Photo/Illutration Education minister Koichi Hagiuda speaks at a news conference in Tokyo’s Chiyoda Ward on Sept. 15. (Ryo Miyazaki)

Records dating as far back as 40 years of teachers who were dismissed for committing obscene acts against children and had their teaching credentials taken away will soon be made available for scrutiny.

Currently, local education boards can access the history of teachers subjected to such punishment only as far back as three years.

Under the existing system, it is hard for schools to spot teachers with a history of committing pedophile acts once they reacquire their teaching credentials and keep their pasts secret.

To prevent that from happening, the education ministry on Sept. 15 announced that it will extend the browsing period from three years to 40 years. The extended period is from the date of the initial search.

If a teacher receives a disciplinary dismissal and loses a teaching credential, his or her name and the date that the certificate is revoked will be published in an official gazette.

The ministry in 2018 created an “information search tool” for the gazette and made it available to prefectural education boards and others as a reference in hiring.

The ministry requires each education board to sign and consent to manage such “sensitive private information” carefully.

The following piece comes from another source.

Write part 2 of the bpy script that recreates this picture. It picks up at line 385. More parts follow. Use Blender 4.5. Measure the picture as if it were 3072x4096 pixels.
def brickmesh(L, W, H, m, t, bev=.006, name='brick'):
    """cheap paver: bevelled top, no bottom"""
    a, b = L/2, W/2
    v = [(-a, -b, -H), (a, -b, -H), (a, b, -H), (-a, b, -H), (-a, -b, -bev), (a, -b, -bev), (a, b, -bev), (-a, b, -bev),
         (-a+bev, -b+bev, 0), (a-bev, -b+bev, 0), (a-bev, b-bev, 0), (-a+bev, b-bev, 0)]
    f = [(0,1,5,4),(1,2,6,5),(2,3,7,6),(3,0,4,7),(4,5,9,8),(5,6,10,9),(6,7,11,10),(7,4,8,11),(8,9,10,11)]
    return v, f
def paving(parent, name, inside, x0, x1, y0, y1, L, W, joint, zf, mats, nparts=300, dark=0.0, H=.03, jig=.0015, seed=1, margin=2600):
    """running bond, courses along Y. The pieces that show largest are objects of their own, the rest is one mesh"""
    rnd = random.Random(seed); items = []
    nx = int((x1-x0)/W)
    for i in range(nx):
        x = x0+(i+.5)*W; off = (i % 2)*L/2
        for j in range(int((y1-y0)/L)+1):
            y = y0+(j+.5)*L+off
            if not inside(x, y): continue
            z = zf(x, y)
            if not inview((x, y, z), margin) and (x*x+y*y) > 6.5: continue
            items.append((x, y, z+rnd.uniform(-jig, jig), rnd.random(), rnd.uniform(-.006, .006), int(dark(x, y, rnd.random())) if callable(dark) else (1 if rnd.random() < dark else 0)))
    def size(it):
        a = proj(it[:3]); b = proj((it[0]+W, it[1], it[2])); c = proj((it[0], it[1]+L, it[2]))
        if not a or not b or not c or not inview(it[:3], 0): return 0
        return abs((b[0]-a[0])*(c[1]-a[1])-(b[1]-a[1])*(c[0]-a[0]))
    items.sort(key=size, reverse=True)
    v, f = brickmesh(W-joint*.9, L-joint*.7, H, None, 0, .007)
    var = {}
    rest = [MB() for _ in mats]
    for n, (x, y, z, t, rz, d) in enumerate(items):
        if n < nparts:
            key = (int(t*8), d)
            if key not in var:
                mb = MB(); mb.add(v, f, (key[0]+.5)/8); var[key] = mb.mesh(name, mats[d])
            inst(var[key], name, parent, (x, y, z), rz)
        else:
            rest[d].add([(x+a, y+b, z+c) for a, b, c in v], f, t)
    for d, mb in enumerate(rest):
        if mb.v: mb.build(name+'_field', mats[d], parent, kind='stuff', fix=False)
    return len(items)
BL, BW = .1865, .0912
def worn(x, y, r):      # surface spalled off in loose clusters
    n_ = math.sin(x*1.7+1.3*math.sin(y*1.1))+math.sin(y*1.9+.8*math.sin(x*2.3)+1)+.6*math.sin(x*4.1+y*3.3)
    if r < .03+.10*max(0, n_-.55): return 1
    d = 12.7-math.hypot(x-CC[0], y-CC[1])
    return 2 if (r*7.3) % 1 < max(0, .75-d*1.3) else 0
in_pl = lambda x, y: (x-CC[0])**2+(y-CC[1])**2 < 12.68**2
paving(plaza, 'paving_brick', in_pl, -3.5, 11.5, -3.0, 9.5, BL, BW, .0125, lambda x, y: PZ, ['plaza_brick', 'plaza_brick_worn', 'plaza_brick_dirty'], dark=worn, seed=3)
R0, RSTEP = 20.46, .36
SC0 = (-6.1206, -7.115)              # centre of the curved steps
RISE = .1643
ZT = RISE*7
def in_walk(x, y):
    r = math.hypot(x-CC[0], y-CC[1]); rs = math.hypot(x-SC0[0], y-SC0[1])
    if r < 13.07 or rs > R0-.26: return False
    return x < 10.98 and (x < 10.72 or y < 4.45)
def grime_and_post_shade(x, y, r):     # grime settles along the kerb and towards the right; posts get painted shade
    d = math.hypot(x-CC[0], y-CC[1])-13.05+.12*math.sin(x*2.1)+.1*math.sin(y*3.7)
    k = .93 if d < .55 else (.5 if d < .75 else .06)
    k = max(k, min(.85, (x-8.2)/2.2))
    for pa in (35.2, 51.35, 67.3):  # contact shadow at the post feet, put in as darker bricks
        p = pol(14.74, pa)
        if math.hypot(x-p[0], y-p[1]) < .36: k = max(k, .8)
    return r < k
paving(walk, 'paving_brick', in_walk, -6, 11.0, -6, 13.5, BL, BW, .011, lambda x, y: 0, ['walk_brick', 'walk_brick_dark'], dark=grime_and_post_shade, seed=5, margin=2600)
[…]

Starting from November, the system will track records dating back five years. In February 2021, the ministry plans to expand this to 40 years.

It has instructed local education boards to fire any teacher who commits an obscene act against a minor.

However, a teaching credential revoked because of dismissal can be reacquired after three years.

There have been troubling cases in which an individual changed his or her name to obtain a teaching job in a different area and then began preying on children again.

The ministry is also considering revisions to the Education Personnel Certification Law.

According to the ministry, 231 teachers at public elementary, junior high and high schools were dismissed in fiscal 2018.

About 70 percent of them, or 163, were dismissed because of an obscene act. Both of the figures set new records, the ministry said.